▸ Goal
Using the material below, print the line that contains "Build this scene", the line that contains "RT = rt0*math.cos(ROL)+up0*math.sin(ROL);", and every line in between, exactly and nothing else.

▸ Data shown
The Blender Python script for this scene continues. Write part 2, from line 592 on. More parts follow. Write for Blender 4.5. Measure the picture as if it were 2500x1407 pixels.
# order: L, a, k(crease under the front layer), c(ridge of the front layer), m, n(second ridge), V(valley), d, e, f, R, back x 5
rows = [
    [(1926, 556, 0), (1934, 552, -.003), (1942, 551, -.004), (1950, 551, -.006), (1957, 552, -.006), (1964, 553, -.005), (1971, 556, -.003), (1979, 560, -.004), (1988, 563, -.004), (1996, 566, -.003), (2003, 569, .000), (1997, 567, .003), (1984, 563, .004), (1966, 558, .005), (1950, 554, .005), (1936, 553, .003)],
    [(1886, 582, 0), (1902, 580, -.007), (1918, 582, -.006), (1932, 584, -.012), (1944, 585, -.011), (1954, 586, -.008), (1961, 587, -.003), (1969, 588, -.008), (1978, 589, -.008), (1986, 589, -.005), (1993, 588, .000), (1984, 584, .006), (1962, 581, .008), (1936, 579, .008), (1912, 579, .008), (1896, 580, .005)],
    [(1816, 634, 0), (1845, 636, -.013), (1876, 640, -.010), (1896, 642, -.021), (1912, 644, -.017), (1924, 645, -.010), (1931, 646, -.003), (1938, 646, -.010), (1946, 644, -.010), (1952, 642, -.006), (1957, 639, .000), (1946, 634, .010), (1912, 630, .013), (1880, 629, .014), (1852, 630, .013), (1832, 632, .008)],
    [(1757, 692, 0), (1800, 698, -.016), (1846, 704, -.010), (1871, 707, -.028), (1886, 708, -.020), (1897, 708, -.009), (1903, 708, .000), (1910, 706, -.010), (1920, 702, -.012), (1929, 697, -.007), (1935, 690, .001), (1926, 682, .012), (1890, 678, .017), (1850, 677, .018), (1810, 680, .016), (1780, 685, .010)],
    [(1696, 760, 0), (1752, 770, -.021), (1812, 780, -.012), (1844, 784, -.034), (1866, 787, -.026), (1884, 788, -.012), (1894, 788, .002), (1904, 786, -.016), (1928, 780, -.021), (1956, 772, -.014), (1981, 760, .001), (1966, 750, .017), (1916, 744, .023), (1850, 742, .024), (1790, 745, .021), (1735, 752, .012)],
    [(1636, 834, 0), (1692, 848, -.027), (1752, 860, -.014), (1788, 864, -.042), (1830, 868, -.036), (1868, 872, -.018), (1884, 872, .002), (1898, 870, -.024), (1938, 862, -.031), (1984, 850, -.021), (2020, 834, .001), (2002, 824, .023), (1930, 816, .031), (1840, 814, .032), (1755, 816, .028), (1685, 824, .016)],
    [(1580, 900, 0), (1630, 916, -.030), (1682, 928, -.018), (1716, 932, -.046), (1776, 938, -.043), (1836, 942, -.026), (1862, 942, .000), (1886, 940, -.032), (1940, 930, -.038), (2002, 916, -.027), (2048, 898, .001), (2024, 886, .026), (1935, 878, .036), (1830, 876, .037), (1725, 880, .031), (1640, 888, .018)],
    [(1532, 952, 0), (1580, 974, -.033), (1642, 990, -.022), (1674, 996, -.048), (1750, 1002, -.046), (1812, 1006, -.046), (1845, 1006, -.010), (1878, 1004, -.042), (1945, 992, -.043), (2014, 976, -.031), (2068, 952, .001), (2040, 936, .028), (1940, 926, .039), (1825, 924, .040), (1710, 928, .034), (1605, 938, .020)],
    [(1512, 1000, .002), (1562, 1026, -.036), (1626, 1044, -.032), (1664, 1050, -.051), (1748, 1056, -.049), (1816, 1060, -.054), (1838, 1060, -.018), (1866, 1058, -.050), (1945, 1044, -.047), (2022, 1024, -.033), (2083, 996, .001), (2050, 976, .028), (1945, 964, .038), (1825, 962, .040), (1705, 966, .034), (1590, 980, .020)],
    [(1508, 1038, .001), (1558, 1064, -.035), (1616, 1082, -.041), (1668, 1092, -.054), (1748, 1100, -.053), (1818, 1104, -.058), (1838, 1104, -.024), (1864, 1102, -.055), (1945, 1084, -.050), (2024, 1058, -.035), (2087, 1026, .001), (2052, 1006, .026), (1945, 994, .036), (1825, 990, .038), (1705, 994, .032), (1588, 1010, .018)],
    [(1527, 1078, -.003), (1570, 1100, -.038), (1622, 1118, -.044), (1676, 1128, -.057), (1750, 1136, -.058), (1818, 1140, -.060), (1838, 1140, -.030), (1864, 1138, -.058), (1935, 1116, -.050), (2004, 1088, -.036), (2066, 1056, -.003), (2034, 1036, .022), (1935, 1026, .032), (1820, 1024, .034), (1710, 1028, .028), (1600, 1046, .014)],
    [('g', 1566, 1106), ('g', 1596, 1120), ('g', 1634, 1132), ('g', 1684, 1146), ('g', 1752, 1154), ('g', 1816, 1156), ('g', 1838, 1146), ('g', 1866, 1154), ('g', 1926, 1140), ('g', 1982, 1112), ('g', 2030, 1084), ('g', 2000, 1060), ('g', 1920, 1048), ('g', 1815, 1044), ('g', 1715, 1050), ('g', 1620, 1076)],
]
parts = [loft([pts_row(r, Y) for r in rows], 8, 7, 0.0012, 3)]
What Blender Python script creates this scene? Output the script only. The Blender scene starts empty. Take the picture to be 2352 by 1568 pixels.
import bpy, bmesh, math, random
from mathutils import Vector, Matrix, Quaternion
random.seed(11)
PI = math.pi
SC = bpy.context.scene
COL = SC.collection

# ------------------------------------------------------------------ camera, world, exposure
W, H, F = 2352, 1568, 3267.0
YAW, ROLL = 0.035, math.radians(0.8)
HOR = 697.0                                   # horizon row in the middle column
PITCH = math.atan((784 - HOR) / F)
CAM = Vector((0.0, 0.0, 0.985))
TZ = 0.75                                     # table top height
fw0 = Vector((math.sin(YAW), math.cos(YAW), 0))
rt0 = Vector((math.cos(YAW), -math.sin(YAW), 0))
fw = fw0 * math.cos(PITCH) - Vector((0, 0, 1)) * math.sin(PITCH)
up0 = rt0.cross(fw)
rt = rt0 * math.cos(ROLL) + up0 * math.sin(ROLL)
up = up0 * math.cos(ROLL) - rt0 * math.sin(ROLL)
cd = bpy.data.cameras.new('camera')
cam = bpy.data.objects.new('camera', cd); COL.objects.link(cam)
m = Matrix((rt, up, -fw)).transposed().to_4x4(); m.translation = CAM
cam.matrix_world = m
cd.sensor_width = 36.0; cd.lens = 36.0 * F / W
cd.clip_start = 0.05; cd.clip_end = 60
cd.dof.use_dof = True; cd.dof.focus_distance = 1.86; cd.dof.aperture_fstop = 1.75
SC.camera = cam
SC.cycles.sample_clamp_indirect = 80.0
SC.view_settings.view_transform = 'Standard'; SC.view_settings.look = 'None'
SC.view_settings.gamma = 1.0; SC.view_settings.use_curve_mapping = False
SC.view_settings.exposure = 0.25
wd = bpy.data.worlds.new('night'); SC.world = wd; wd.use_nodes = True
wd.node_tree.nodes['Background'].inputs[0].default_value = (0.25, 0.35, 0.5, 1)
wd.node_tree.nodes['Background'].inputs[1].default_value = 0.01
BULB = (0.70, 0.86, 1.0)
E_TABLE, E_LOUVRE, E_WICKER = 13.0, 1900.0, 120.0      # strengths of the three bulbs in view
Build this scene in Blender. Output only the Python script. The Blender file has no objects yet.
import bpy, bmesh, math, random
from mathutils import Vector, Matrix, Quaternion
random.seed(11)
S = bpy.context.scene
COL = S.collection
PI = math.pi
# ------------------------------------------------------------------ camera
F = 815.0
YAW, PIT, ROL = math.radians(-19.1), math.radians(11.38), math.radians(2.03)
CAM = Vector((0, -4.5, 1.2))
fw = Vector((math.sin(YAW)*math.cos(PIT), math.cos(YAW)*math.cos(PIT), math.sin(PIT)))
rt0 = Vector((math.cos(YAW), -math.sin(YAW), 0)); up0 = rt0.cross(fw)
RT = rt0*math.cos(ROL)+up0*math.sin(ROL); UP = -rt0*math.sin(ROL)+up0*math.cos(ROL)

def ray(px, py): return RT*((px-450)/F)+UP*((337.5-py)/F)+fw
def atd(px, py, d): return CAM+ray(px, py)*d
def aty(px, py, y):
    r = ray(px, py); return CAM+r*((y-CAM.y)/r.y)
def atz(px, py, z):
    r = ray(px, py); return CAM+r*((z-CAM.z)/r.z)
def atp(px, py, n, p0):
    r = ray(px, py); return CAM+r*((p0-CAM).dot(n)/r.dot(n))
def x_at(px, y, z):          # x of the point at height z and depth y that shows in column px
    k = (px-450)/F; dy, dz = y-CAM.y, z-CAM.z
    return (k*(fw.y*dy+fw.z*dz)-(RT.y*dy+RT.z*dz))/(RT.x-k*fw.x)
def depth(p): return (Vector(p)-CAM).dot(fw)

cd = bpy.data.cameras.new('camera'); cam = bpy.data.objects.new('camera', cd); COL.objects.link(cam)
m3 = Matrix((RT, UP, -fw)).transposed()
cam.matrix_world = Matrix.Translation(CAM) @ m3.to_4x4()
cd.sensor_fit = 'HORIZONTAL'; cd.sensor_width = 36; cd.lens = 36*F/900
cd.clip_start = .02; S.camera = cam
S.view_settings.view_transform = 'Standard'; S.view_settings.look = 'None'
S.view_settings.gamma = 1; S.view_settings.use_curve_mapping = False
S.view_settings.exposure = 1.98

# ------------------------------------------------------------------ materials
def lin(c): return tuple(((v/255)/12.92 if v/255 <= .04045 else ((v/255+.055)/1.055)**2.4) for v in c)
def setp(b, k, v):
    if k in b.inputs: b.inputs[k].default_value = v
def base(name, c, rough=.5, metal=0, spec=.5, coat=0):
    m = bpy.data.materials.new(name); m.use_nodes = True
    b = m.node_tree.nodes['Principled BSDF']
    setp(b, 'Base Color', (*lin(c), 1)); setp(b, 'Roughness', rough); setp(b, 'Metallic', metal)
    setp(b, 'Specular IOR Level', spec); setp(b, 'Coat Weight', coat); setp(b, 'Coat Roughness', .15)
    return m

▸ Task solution
Build this scene in Blender. Output only the Python script. The Blender file has no objects yet.
import bpy, bmesh, math, random
from mathutils import Vector, Matrix, Quaternion
random.seed(11)
S = bpy.context.scene
COL = S.collection
PI = math.pi
# ------------------------------------------------------------------ camera
F = 815.0
YAW, PIT, ROL = math.radians(-19.1), math.radians(11.38), math.radians(2.03)
CAM = Vector((0, -4.5, 1.2))
fw = Vector((math.sin(YAW)*math.cos(PIT), math.cos(YAW)*math.cos(PIT), math.sin(PIT)))
rt0 = Vector((math.cos(YAW), -math.sin(YAW), 0)); up0 = rt0.cross(fw)
RT = rt0*math.cos(ROL)+up0*math.sin(ROL); UP = -rt0*math.sin(ROL)+up0*math.cos(ROL)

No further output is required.